§ **Requirements**: Please give the listing again in its entirety, exactly as written.

§ **Data block**:
>>>

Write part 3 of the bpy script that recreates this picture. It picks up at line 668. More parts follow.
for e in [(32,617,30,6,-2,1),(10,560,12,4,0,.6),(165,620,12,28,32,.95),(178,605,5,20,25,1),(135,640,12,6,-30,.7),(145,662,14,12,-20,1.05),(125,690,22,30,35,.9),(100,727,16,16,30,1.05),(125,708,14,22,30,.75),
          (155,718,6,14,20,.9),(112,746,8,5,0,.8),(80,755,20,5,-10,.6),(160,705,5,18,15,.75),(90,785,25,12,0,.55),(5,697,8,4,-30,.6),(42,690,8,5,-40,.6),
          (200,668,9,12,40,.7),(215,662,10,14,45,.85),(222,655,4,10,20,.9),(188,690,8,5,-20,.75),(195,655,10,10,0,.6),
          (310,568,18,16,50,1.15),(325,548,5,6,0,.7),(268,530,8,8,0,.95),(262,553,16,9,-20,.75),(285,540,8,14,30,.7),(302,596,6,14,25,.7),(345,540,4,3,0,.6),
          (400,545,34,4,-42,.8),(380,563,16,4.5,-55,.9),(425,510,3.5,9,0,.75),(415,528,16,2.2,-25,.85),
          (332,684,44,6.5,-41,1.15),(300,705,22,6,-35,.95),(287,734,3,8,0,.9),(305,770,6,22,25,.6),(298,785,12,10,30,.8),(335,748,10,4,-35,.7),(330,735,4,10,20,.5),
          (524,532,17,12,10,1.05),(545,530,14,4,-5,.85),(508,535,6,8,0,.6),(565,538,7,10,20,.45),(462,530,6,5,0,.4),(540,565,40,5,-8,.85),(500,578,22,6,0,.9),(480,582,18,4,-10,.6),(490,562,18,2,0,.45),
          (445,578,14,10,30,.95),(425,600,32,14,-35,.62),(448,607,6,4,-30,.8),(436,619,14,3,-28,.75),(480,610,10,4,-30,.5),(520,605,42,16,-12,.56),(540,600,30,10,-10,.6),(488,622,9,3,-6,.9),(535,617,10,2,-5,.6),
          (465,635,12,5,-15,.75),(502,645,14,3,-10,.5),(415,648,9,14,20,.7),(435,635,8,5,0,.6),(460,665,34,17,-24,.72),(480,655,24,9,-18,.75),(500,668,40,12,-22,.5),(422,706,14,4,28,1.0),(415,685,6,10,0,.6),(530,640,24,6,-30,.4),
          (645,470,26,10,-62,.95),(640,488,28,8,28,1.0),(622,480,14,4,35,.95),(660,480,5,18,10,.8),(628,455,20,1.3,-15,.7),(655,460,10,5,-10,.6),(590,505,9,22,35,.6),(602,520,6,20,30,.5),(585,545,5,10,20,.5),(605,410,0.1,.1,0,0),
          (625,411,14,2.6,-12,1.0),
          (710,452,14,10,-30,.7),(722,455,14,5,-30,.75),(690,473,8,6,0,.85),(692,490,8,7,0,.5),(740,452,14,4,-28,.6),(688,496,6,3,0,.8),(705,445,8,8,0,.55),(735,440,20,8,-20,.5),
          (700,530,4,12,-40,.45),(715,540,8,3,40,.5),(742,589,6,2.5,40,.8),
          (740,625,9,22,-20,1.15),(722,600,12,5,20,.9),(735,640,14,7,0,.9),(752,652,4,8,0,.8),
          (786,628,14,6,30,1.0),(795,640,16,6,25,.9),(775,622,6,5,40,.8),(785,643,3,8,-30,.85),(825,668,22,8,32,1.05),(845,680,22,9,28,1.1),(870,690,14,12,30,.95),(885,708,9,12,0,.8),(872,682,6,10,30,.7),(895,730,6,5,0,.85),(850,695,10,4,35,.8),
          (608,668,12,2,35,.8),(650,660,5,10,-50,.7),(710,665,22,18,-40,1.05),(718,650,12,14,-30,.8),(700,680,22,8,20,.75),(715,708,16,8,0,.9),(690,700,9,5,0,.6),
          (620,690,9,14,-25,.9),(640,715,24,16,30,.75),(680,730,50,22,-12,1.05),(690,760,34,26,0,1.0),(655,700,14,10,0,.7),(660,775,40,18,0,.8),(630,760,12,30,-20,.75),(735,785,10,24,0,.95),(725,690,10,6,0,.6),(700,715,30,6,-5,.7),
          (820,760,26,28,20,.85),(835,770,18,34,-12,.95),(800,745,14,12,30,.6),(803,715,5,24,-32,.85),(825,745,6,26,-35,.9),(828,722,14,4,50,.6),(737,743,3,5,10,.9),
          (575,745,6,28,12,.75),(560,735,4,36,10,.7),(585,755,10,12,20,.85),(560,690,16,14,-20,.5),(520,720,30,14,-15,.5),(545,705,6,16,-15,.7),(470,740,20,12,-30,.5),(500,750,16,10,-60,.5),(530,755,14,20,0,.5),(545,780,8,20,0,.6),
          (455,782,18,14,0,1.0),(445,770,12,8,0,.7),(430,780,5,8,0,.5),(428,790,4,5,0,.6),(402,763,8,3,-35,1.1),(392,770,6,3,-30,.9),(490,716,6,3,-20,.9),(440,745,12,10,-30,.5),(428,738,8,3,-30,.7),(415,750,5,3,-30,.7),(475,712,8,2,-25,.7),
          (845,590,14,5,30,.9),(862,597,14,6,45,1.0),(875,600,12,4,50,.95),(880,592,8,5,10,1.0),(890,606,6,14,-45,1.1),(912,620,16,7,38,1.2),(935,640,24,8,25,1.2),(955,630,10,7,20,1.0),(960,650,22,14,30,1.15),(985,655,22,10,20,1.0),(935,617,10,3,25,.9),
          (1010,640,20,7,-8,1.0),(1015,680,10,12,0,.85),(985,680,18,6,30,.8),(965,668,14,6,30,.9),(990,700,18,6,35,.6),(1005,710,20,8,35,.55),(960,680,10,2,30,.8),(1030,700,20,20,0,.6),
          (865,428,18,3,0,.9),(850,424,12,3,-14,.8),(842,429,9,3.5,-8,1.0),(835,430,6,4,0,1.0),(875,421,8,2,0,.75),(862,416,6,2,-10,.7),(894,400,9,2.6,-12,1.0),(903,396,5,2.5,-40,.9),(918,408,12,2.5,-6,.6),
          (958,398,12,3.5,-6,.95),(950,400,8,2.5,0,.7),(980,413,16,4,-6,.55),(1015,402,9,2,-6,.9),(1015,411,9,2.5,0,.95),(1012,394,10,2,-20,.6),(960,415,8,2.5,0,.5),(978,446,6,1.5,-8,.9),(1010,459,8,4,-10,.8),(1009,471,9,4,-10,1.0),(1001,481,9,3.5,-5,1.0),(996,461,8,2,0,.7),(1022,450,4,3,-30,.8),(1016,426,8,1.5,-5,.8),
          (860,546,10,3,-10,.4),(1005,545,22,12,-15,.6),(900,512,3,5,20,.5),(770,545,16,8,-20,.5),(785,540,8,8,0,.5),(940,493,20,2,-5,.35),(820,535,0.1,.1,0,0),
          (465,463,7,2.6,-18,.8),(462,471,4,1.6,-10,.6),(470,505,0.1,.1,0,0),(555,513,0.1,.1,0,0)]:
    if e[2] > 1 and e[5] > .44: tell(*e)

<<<

§ **Solution to this problem**:
Write part 3 of the bpy script that recreates this picture. It picks up at line 668. More parts follow.
for e in [(32,617,30,6,-2,1),(10,560,12,4,0,.6),(165,620,12,28,32,.95),(178,605,5,20,25,1),(135,640,12,6,-30,.7),(145,662,14,12,-20,1.05),(125,690,22,30,35,.9),(100,727,16,16,30,1.05),(125,708,14,22,30,.75),
          (155,718,6,14,20,.9),(112,746,8,5,0,.8),(80,755,20,5,-10,.6),(160,705,5,18,15,.75),(90,785,25,12,0,.55),(5,697,8,4,-30,.6),(42,690,8,5,-40,.6),
          (200,668,9,12,40,.7),(215,662,10,14,45,.85),(222,655,4,10,20,.9),(188,690,8,5,-20,.75),(195,655,10,10,0,.6),
          (310,568,18,16,50,1.15),(325,548,5,6,0,.7),(268,530,8,8,0,.95),(262,553,16,9,-20,.75),(285,540,8,14,30,.7),(302,596,6,14,25,.7),(345,540,4,3,0,.6),
          (400,545,34,4,-42,.8),(380,563,16,4.5,-55,.9),(425,510,3.5,9,0,.75),(415,528,16,2.2,-25,.85),
          (332,684,44,6.5,-41,1.15),(300,705,22,6,-35,.95),(287,734,3,8,0,.9),(305,770,6,22,25,.6),(298,785,12,10,30,.8),(335,748,10,4,-35,.7),(330,735,4,10,20,.5),
          (524,532,17,12,10,1.05),(545,530,14,4,-5,.85),(508,535,6,8,0,.6),(565,538,7,10,20,.45),(462,530,6,5,0,.4),(540,565,40,5,-8,.85),(500,578,22,6,0,.9),(480,582,18,4,-10,.6),(490,562,18,2,0,.45),
          (445,578,14,10,30,.95),(425,600,32,14,-35,.62),(448,607,6,4,-30,.8),(436,619,14,3,-28,.75),(480,610,10,4,-30,.5),(520,605,42,16,-12,.56),(540,600,30,10,-10,.6),(488,622,9,3,-6,.9),(535,617,10,2,-5,.6),
          (465,635,12,5,-15,.75),(502,645,14,3,-10,.5),(415,648,9,14,20,.7),(435,635,8,5,0,.6),(460,665,34,17,-24,.72),(480,655,24,9,-18,.75),(500,668,40,12,-22,.5),(422,706,14,4,28,1.0),(415,685,6,10,0,.6),(530,640,24,6,-30,.4),
          (645,470,26,10,-62,.95),(640,488,28,8,28,1.0),(622,480,14,4,35,.95),(660,480,5,18,10,.8),(628,455,20,1.3,-15,.7),(655,460,10,5,-10,.6),(590,505,9,22,35,.6),(602,520,6,20,30,.5),(585,545,5,10,20,.5),(605,410,0.1,.1,0,0),
          (625,411,14,2.6,-12,1.0),
          (710,452,14,10,-30,.7),(722,455,14,5,-30,.75),(690,473,8,6,0,.85),(692,490,8,7,0,.5),(740,452,14,4,-28,.6),(688,496,6,3,0,.8),(705,445,8,8,0,.55),(735,440,20,8,-20,.5),
          (700,530,4,12,-40,.45),(715,540,8,3,40,.5),(742,589,6,2.5,40,.8),
          (740,625,9,22,-20,1.15),(722,600,12,5,20,.9),(735,640,14,7,0,.9),(752,652,4,8,0,.8),
          (786,628,14,6,30,1.0),(795,640,16,6,25,.9),(775,622,6,5,40,.8),(785,643,3,8,-30,.85),(825,668,22,8,32,1.05),(845,680,22,9,28,1.1),(870,690,14,12,30,.95),(885,708,9,12,0,.8),(872,682,6,10,30,.7),(895,730,6,5,0,.85),(850,695,10,4,35,.8),
          (608,668,12,2,35,.8),(650,660,5,10,-50,.7),(710,665,22,18,-40,1.05),(718,650,12,14,-30,.8),(700,680,22,8,20,.75),(715,708,16,8,0,.9),(690,700,9,5,0,.6),
          (620,690,9,14,-25,.9),(640,715,24,16,30,.75),(680,730,50,22,-12,1.05),(690,760,34,26,0,1.0),(655,700,14,10,0,.7),(660,775,40,18,0,.8),(630,760,12,30,-20,.75),(735,785,10,24,0,.95),(725,690,10,6,0,.6),(700,715,30,6,-5,.7),
          (820,760,26,28,20,.85),(835,770,18,34,-12,.95),(800,745,14,12,30,.6),(803,715,5,24,-32,.85),(825,745,6,26,-35,.9),(828,722,14,4,50,.6),(737,743,3,5,10,.9),
          (575,745,6,28,12,.75),(560,735,4,36,10,.7),(585,755,10,12,20,.85),(560,690,16,14,-20,.5),(520,720,30,14,-15,.5),(545,705,6,16,-15,.7),(470,740,20,12,-30,.5),(500,750,16,10,-60,.5),(530,755,14,20,0,.5),(545,780,8,20,0,.6),
          (455,782,18,14,0,1.0),(445,770,12,8,0,.7),(430,780,5,8,0,.5),(428,790,4,5,0,.6),(402,763,8,3,-35,1.1),(392,770,6,3,-30,.9),(490,716,6,3,-20,.9),(440,745,12,10,-30,.5),(428,738,8,3,-30,.7),(415,750,5,3,-30,.7),(475,712,8,2,-25,.7),
          (845,590,14,5,30,.9),(862,597,14,6,45,1.0),(875,600,12,4,50,.95),(880,592,8,5,10,1.0),(890,606,6,14,-45,1.1),(912,620,16,7,38,1.2),(935,640,24,8,25,1.2),(955,630,10,7,20,1.0),(960,650,22,14,30,1.15),(985,655,22,10,20,1.0),(935,617,10,3,25,.9),
          (1010,640,20,7,-8,1.0),(1015,680,10,12,0,.85),(985,680,18,6,30,.8),(965,668,14,6,30,.9),(990,700,18,6,35,.6),(1005,710,20,8,35,.55),(960,680,10,2,30,.8),(1030,700,20,20,0,.6),
          (865,428,18,3,0,.9),(850,424,12,3,-14,.8),(842,429,9,3.5,-8,1.0),(835,430,6,4,0,1.0),(875,421,8,2,0,.75),(862,416,6,2,-10,.7),(894,400,9,2.6,-12,1.0),(903,396,5,2.5,-40,.9),(918,408,12,2.5,-6,.6),
          (958,398,12,3.5,-6,.95),(950,400,8,2.5,0,.7),(980,413,16,4,-6,.55),(1015,402,9,2,-6,.9),(1015,411,9,2.5,0,.95),(1012,394,10,2,-20,.6),(960,415,8,2.5,0,.5),(978,446,6,1.5,-8,.9),(1010,459,8,4,-10,.8),(1009,471,9,4,-10,1.0),(1001,481,9,3.5,-5,1.0),(996,461,8,2,0,.7),(1022,450,4,3,-30,.8),(1016,426,8,1.5,-5,.8),
          (860,546,10,3,-10,.4),(1005,545,22,12,-15,.6),(900,512,3,5,20,.5),(770,545,16,8,-20,.5),(785,540,8,8,0,.5),(940,493,20,2,-5,.35),(820,535,0.1,.1,0,0),
          (465,463,7,2.6,-18,.8),(462,471,4,1.6,-10,.6),(470,505,0.1,.1,0,0),(555,513,0.1,.1,0,0)]:
    if e[2] > 1 and e[5] > .44: tell(*e)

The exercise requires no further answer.